━━━ DATASET SECTION

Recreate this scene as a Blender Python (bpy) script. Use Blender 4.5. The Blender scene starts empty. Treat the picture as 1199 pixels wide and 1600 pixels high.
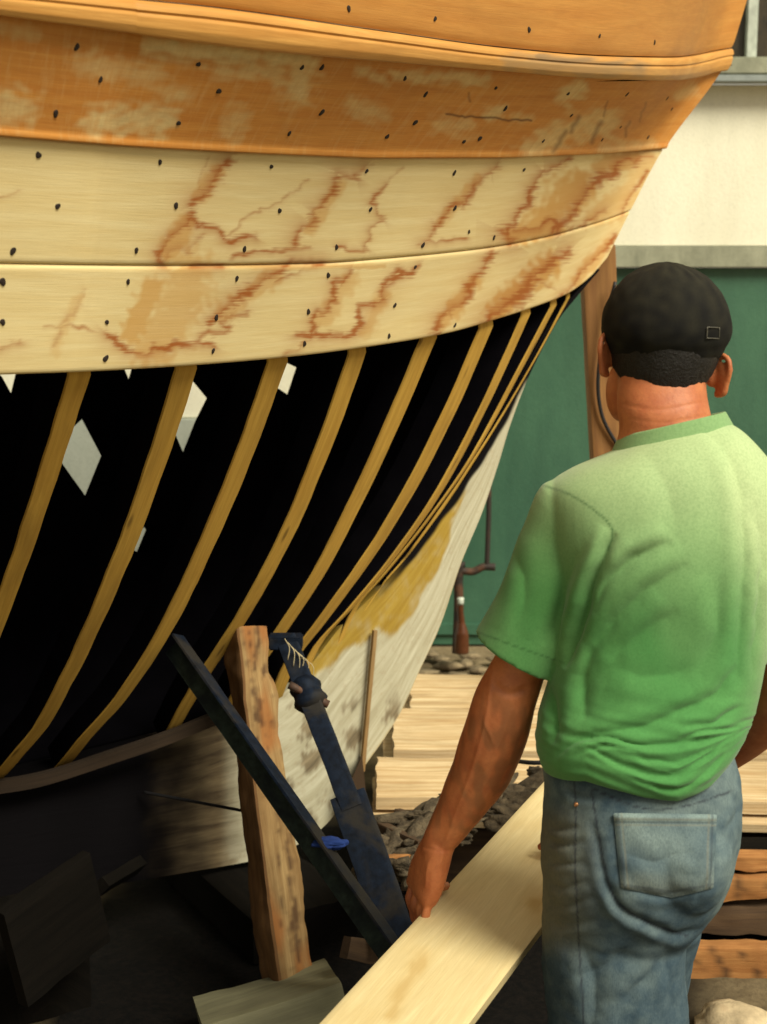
import bpy, bmesh, math, random
import numpy as np
from mathutils import Vector, noise as mnoise
random.seed(7); rng = np.random.default_rng(7)
R = math.radians
scene = bpy.context.scene
C = scene.collection

# ------------------------------------------------------------------ camera, world, sun, exposure
F = 2400.0; CH = 1.8; PITCH = math.atan((800-380)/F)          # focal length and pitch in photograph pixels (1199 x 1600)
cam_d = bpy.data.cameras.new('camera'); cam = bpy.data.objects.new('camera', cam_d); C.objects.link(cam)
cam.location = (0, 0, CH); cam.rotation_euler = (math.pi/2-PITCH, 0, 0)
cam_d.sensor_fit = 'HORIZONTAL'; cam_d.sensor_width = 24; cam_d.lens = 24*F/1199
cam_d.clip_end = 500; cam_d.clip_start = .05
cam_d.dof.use_dof = True; cam_d.dof.focus_distance = 2.95; cam_d.dof.aperture_fstop = 5.0
scene.camera = cam
SUN_EL, SUN_AZ = 46, 136      # degrees; azimuth clockwise from +Y
world = bpy.data.worlds.new('World'); scene.world = world; world.use_nodes = True
nt = world.node_tree; bg = nt.nodes['Background']
sky = nt.nodes.new('ShaderNodeTexSky'); sky.sky_type = 'NISHITA'; sky.sun_disc = False
sky.sun_elevation = R(SUN_EL); sky.sun_rotation = R(SUN_AZ); sky.dust_density = 6; sky.ozone_density = .6; sky.air_density = 1.2
hs_ = nt.nodes.new('ShaderNodeMix'); hs_.data_type = 'RGBA'; hs_.blend_type = 'MIX'; hs_.inputs[0].default_value = .82     # thin cloud whitens the sky
hs_.inputs[7].default_value = (5.6, 5.2, 4.1, 1)
nt.links.new(sky.outputs[0], hs_.inputs[6]); nt.links.new(hs_.outputs[2], bg.inputs[0]); bg.inputs[1].default_value = .075
sd = bpy.data.lights.new('sun', 'SUN'); sd.energy = 3.7; sd.angle = R(26); sd.color = (1, .93, .74)
so = bpy.data.objects.new('sun', sd); C.objects.link(so)
sv = Vector((math.sin(R(SUN_AZ))*math.cos(R(SUN_EL)), math.cos(R(SUN_AZ))*math.cos(R(SUN_EL)), math.sin(R(SUN_EL))))
so.rotation_euler = sv.to_track_quat('Z', 'Y').to_euler(); so.location = (3, -3, 6)
scene.view_settings.view_transform = 'Standard'; scene.view_settings.look = 'None'
scene.view_settings.gamma = 1; scene.view_settings.exposure = .45

# ------------------------------------------------------------------ pixel <-> place
cp, sp_ = math.cos(PITCH), math.sin(PITCH)
def ray(u, v):
    x = (u-599.5)/F; y = -(v-800)/F
    return np.array([x, cp+y*sp_, -sp_+y*cp])
def at(u, v, Y):
    d = ray(u, v); return np.array([0, 0, CH])+d*(Y/d[1])
def atz(u, v, z):
    d = ray(u, v); return np.array([0, 0, CH])+d*((z-CH)/d[2])
def proj(P):
    P = np.asarray(P, float); z = P[..., 2]-CH
    dep = P[..., 1]*cp - z*sp_; up = P[..., 1]*sp_ + z*cp
    return 599.5+F*P[..., 0]/dep, 800-F*up/dep
def lerp(a, b, t): return a+(b-a)*t
def sstep(a, b, x):
    t = np.clip((x-a)/(b-a), 0, 1); return t*t*(3-2*t)
def pchip(xs, ys, x):
    xs = np.asarray(xs, float); ys = np.asarray(ys, float); x = np.asarray(x, float)
    h = np.diff(xs); d = np.diff(ys)/h; n = len(xs)
    m = np.zeros(n)
    for i in range(1, n-1):
        if d[i-1]*d[i] > 0:
            w1 = 2*h[i]+h[i-1]; w2 = h[i]+2*h[i-1]; m[i] = (w1+w2)/(w1/d[i-1]+w2/d[i])
    m[0] = d[0]; m[-1] = d[-1]
    i = np.clip(np.searchsorted(xs, x)-1, 0, n-2)
    t = (x-xs[i])/h[i]
    lo = x < xs[0]; hi = x > xs[-1]
    y = (2*t**3-3*t**2+1)*ys[i]+(t**3-2*t**2+t)*h[i]*m[i]+(-2*t**3+3*t**2)*ys[i+1]+(t**3-t**2)*h[i]*m[i+1]
    return np.where(lo, ys[0]+m[0]*(x-xs[0]), np.where(hi, ys[-1]+m[-1]*(x-xs[-1]), y))
def smooth_path(pts, n):
    pts = np.asarray(pts, float); k = np.arange(len(pts))
    # arc length parameter
    L = np.r_[0, np.cumsum(np.linalg.norm(np.diff(pts, axis=0), axis=1))]
    t = np.linspace(0, L[-1], n)
    out = []
    for j in range(pts.shape[1]):
        y = pts[:, j]; m = np.zeros(len(L))
        m[1:-1] = (y[2:]-y[:-2])/(L[2:]-L[:-2]); m[0] = (y[1]-y[0])/(L[1]-L[0]); m[-1] = (y[-1]-y[-2])/(L[-1]-L[-2])
        i = np.clip(np.searchsorted(L, t)-1, 0, len(L)-2); h = L[i+1]-L[i]; s = (t-L[i])/h
        out.append((2*s**3-3*s**2+1)*y[i]+(s**3-2*s**2+s)*h*m[i]+(-2*s**3+3*s**2)*y[i+1]+(s**3-s**2)*h*m[i+1])
    return np.stack(out, 1)
def fbm(x, y, z=0, o=3):
    return mnoise.fractal(Vector((x, y, z)), 1.0, 2.0, o)

# ------------------------------------------------------------------ materials
def newmat(name):
    m = bpy.data.materials.new(name); m.use_nodes = True
    nt = m.node_tree; b = nt.nodes['Principled BSDF']; return m, nt, b
def N(nt, t, **kw):
    n = nt.nodes.new(t)
    for k, v in kw.items(): setattr(n, k, v)
    return n
def mapped(nt, coord, scale, rot=(0, 0, 0), loc=(0, 0, 0)):
    tc = N(nt, 'ShaderNodeTexCoord'); mp = N(nt, 'ShaderNodeMapping')
    mp.inputs['Scale'].default_value = scale; mp.inputs['Rotation'].default_value = rot; mp.inputs['Location'].default_value = loc
    nt.links.new(tc.outputs[coord], mp.inputs[0]); return mp.outputs[0]
def noise(nt, vec, scale, detail=6, rough=.6, dist=0):
    n = N(nt, 'ShaderNodeTexNoise'); n.inputs['Scale'].default_value = scale; n.inputs['Detail'].default_value = detail
    n.inputs['Roughness'].default_value = rough; n.inputs['Distortion'].default_value = dist
    if vec is not None: nt.links.new(vec, n.inputs['Vector'])
    return n.outputs['Fac']
def ramp(nt, fac, stops):
    r = N(nt, 'ShaderNodeValToRGB'); e = r.color_ramp.elements
    while len(e) > 1: e.remove(e[-1])
    e[0].position = stops[0][0]; e[0].color = (*stops[0][1], 1)
    for p, c in stops[1:]:
        k = e.new(p); k.color = (*c, 1)
    nt.links.new(fac, r.inputs[0]); return r.outputs[0]
def fr(nt, fac, a, b, lo=0., hi=1.):
    m = N(nt, 'ShaderNodeMapRange'); m.inputs[1].default_value = a; m.inputs[2].default_value = b
    m.inputs[3].default_value = lo; m.inputs[4].default_value = hi; m.clamp = True
    nt.links.new(fac, m.inputs[0]); return m.outputs[0]
def mix(nt, fac, a, b, mode='MIX'):
    m = N(nt, 'ShaderNodeMix', data_type='RGBA', blend_type=mode)
    for s, v in ((m.inputs[0], fac), (m.inputs[6], a), (m.inputs[7], b)):
        if isinstance(v, (int, float)): s.default_value = v
        elif isinstance(v, tuple): s.default_value = (*v, 1)
        else: nt.links.new(v, s)
    return m.outputs[2]
def bump(nt, b, h, strength=.3, dist=.002):
    n = N(nt, 'ShaderNodeBump'); n.inputs['Strength'].default_value = strength; n.inputs['Distance'].default_value = dist
    nt.links.new(h, n.inputs['Height']); nt.links.new(n.outputs[0], b.inputs['Normal'])
def attr(nt, name):
    a = N(nt, 'ShaderNodeAttribute'); a.attribute_name = name; return a.outputs['Fac']
def sc(c, k): return tuple(x*k for x in c)

def wood(name, light, dark, rough=.7, grain=1., stain=None, bare=None, rays=.0, dirt=.25, bumpy=.25, fine=.38, knots=False):
    """grain runs along U of the UV map, which is in metres"""
    m, nt, b = newmat(name)
    v1 = mapped(nt, 'UV', (3.2, 55, 1)); n1 = noise(nt, v1, 1*grain, 8, .62, .6)
    v2 = mapped(nt, 'UV', (14, 420, 1)); n2 = noise(nt, v2, 1*grain, 4, .6)
    v3 = mapped(nt, 'UV', (1.8, 4.5, 1)); n3 = noise(nt, v3, 1.6, 5, .6, .8)
    col = ramp(nt, n1, [(.28, dark), (.5, tuple((a+b2)/2 for a, b2 in zip(light, dark))), (.68, light)])
    col = mix(nt, fr(nt, n2, .35, .75, 0, fine), col, sc(dark, .62))
    col = mix(nt, fr(nt, n3, .45, .75, 0, dirt), col, sc(dark, .5))
    if knots:
        vo = N(nt, 'ShaderNodeTexVoronoi'); vo.inputs['Scale'].default_value = 1; nt.links.new(mapped(nt, 'UV', (4.2, 13, 1)), vo.inputs['Vector'])
        col = mix(nt, fr(nt, vo.outputs['Distance'], .13, .06, 0, .75), col, sc(dark, .3))
    if bare is not None:            # patches where the orange finish is sanded through to pale wood
        a = attr(nt, 'bare'); nb = noise(nt, mapped(nt, 'UV', (30, 60, 1)), 1, 6, .7)
        nb2 = noise(nt, mapped(nt, 'UV', (60, 9, 1), (0, 0, .5)), 1, 4, .7)
        ad = N(nt, 'ShaderNodeMath', operation='MULTIPLY_ADD'); ad.inputs[1].default_value = 1.1; ad.inputs[2].default_value = -.55
        nt.links.new(nb2, ad.inputs[0])
        ad2 = N(nt, 'ShaderNodeMath', operation='ADD'); nt.links.new(ad.outputs[0], ad2.inputs[0]); nt.links.new(a, ad2.inputs[1])
        col = mix(nt, fr(nt, ad2.outputs[0], .0, 1.1, 0, .95), col, mix(nt, fr(nt, nb, .3, .7), bare, sc(bare, .72)))
    if stain is not None:
        a = attr(nt, 'wash'); col = mix(nt, fr(nt, a, 0, 1, 0, .75), col, stain[1])
        a = attr(nt, 'stain'); col = mix(nt, fr(nt, a, 0, 1, 0, .93), col, stain[0])
    nt.links.new(col, b.inputs['Base Color'])
    b.inputs['Roughness'].default_value = rough; b.inputs['Specular IOR Level'].default_value = .3 if light[0] > .02 else .06
    bump(nt, b, n2, bumpy, .0015)
    return m
def plain(name, col, rough=.7, metal=0, nz=30, var=.3, bmp=.2, bd=.002, col2=None, coord='Object', spec=.4):
    m, nt, b = newmat(name)
    v = mapped(nt, coord, (1, 1, 1)); n = noise(nt, v, nz, 6, .65); n2 = noise(nt, v, nz*.17, 4, .6, .5)
    c = mix(nt, fr(nt, n, .3, .7), sc(col, 1-var), sc(col, 1+var*.5))
    if col2: c = mix(nt, fr(nt, n2, .48, .62), c, col2)
    else: c = mix(nt, fr(nt, n2, .4, .7, 0, var), c, sc(col, .55))
    nt.links.new(c, b.inputs['Base Color']); b.inputs['Roughness'].default_value = rough; b.inputs['Metallic'].default_value = metal
    b.inputs['Specular IOR Level'].default_value = spec
    bump(nt, b, n, bmp, bd); return m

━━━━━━

▸ REQUIRED TASK
Please quote the lines of the material, beginning with the first and ending with the one that contains "C = scene.collection", exactly as written and without any pictures.

▸ FINAL ANSWER
Recreate this scene as a Blender Python (bpy) script. Use Blender 4.5. The Blender scene starts empty. Treat the picture as 1199 pixels wide and 1600 pixels high.
import bpy, bmesh, math, random
import numpy as np
from mathutils import Vector, noise as mnoise
random.seed(7); rng = np.random.default_rng(7)
R = math.radians
scene = bpy.context.scene
C = scene.collection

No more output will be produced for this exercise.